**WHAT YOU WILL DO:**
Write out the full listing again, exactly as it stands.

**INFORMATION SHOWN:**
········

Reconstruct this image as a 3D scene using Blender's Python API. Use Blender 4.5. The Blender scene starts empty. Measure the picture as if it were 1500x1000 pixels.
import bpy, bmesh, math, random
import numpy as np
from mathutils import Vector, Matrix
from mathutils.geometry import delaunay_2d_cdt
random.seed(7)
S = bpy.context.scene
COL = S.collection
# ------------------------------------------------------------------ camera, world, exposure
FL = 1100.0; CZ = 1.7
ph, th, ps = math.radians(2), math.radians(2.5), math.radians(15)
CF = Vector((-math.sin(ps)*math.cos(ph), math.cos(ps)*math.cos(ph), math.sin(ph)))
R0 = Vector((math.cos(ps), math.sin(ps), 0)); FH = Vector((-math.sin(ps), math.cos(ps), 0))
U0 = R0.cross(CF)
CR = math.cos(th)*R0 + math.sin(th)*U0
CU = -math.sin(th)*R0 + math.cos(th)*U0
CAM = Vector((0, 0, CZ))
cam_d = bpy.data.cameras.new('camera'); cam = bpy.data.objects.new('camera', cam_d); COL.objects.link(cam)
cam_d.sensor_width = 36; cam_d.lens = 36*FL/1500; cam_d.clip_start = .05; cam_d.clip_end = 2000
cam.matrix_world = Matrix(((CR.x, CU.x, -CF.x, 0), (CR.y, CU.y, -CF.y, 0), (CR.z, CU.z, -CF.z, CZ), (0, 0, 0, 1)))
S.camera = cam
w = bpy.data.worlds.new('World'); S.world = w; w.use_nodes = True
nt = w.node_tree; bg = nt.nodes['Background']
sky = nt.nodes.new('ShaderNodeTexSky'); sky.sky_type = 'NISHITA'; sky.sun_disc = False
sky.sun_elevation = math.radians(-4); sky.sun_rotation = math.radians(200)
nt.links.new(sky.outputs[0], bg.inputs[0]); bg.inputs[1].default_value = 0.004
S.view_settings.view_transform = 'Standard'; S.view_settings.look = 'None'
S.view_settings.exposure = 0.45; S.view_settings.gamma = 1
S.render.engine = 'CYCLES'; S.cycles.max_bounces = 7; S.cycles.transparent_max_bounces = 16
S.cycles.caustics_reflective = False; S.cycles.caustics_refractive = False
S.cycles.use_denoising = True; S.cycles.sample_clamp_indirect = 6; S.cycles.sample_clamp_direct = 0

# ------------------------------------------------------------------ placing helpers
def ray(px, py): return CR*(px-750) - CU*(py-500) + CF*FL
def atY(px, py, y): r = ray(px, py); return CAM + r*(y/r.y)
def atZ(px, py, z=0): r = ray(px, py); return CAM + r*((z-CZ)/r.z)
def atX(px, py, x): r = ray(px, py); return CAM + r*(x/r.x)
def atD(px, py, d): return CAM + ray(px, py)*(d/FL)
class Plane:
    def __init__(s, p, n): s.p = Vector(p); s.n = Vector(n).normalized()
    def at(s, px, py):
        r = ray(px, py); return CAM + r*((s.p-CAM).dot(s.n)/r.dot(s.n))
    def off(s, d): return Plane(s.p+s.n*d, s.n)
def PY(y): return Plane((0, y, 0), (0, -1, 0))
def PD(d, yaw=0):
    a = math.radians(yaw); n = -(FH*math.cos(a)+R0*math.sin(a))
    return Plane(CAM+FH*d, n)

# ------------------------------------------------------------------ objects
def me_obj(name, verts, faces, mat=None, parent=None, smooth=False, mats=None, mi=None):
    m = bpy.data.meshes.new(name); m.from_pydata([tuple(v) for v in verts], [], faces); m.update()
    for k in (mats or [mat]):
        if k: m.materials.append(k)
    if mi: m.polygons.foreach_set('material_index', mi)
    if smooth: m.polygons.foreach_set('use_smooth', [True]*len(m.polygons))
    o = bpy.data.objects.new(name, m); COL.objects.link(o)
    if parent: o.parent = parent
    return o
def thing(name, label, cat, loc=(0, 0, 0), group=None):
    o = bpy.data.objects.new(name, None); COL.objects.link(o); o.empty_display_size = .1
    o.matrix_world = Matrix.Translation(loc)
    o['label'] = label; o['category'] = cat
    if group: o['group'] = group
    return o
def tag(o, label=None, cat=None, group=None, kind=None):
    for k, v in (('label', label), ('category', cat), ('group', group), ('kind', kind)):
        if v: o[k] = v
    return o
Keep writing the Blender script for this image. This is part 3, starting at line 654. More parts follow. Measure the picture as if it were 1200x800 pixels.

········

**EXERCISE ANSWER:**
Reconstruct this image as a 3D scene using Blender's Python API. Use Blender 4.5. The Blender scene starts empty. Measure the picture as if it were 1500x1000 pixels.
import bpy, bmesh, math, random
import numpy as np
from mathutils import Vector, Matrix
from mathutils.geometry import delaunay_2d_cdt
random.seed(7)
S = bpy.context.scene
COL = S.collection
# ------------------------------------------------------------------ camera, world, exposure
FL = 1100.0; CZ = 1.7
ph, th, ps = math.radians(2), math.radians(2.5), math.radians(15)
CF = Vector((-math.sin(ps)*math.cos(ph), math.cos(ps)*math.cos(ph), math.sin(ph)))
R0 = Vector((math.cos(ps), math.sin(ps), 0)); FH = Vector((-math.sin(ps), math.cos(ps), 0))
U0 = R0.cross(CF)
CR = math.cos(th)*R0 + math.sin(th)*U0
CU = -math.sin(th)*R0 + math.cos(th)*U0
CAM = Vector((0, 0, CZ))
cam_d = bpy.data.cameras.new('camera'); cam = bpy.data.objects.new('camera', cam_d); COL.objects.link(cam)
cam_d.sensor_width = 36; cam_d.lens = 36*FL/1500; cam_d.clip_start = .05; cam_d.clip_end = 2000
cam.matrix_world = Matrix(((CR.x, CU.x, -CF.x, 0), (CR.y, CU.y, -CF.y, 0), (CR.z, CU.z, -CF.z, CZ), (0, 0, 0, 1)))
S.camera = cam
w = bpy.data.worlds.new('World'); S.world = w; w.use_nodes = True
nt = w.node_tree; bg = nt.nodes['Background']
sky = nt.nodes.new('ShaderNodeTexSky'); sky.sky_type = 'NISHITA'; sky.sun_disc = False
sky.sun_elevation = math.radians(-4); sky.sun_rotation = math.radians(200)
nt.links.new(sky.outputs[0], bg.inputs[0]); bg.inputs[1].default_value = 0.004
S.view_settings.view_transform = 'Standard'; S.view_settings.look = 'None'
S.view_settings.exposure = 0.45; S.view_settings.gamma = 1
S.render.engine = 'CYCLES'; S.cycles.max_bounces = 7; S.cycles.transparent_max_bounces = 16
S.cycles.caustics_reflective = False; S.cycles.caustics_refractive = False
S.cycles.use_denoising = True; S.cycles.sample_clamp_indirect = 6; S.cycles.sample_clamp_direct = 0

# ------------------------------------------------------------------ placing helpers
def ray(px, py): return CR*(px-750) - CU*(py-500) + CF*FL
def atY(px, py, y): r = ray(px, py); return CAM + r*(y/r.y)
def atZ(px, py, z=0): r = ray(px, py); return CAM + r*((z-CZ)/r.z)
def atX(px, py, x): r = ray(px, py); return CAM + r*(x/r.x)
def atD(px, py, d): return CAM + ray(px, py)*(d/FL)
class Plane:
    def __init__(s, p, n): s.p = Vector(p); s.n = Vector(n).normalized()
    def at(s, px, py):
        r = ray(px, py); return CAM + r*((s.p-CAM).dot(s.n)/r.dot(s.n))
    def off(s, d): return Plane(s.p+s.n*d, s.n)
def PY(y): return Plane((0, y, 0), (0, -1, 0))
def PD(d, yaw=0):
    a = math.radians(yaw); n = -(FH*math.cos(a)+R0*math.sin(a))
    return Plane(CAM+FH*d, n)

# ------------------------------------------------------------------ objects
def me_obj(name, verts, faces, mat=None, parent=None, smooth=False, mats=None, mi=None):
    m = bpy.data.meshes.new(name); m.from_pydata([tuple(v) for v in verts], [], faces); m.update()
    for k in (mats or [mat]):
        if k: m.materials.append(k)
    if mi: m.polygons.foreach_set('material_index', mi)
    if smooth: m.polygons.foreach_set('use_smooth', [True]*len(m.polygons))
    o = bpy.data.objects.new(name, m); COL.objects.link(o)
    if parent: o.parent = parent
    return o
def thing(name, label, cat, loc=(0, 0, 0), group=None):
    o = bpy.data.objects.new(name, None); COL.objects.link(o); o.empty_display_size = .1
    o.matrix_world = Matrix.Translation(loc)
    o['label'] = label; o['category'] = cat
    if group: o['group'] = group
    return o
def tag(o, label=None, cat=None, group=None, kind=None):
    for k, v in (('label', label), ('category', cat), ('group', group), ('kind', kind)):
        if v: o[k] = v
    return o
Keep writing the Blender script for this image. This is part 3, starting at line 654. More parts follow. Measure the picture as if it were 1200x800 pixels.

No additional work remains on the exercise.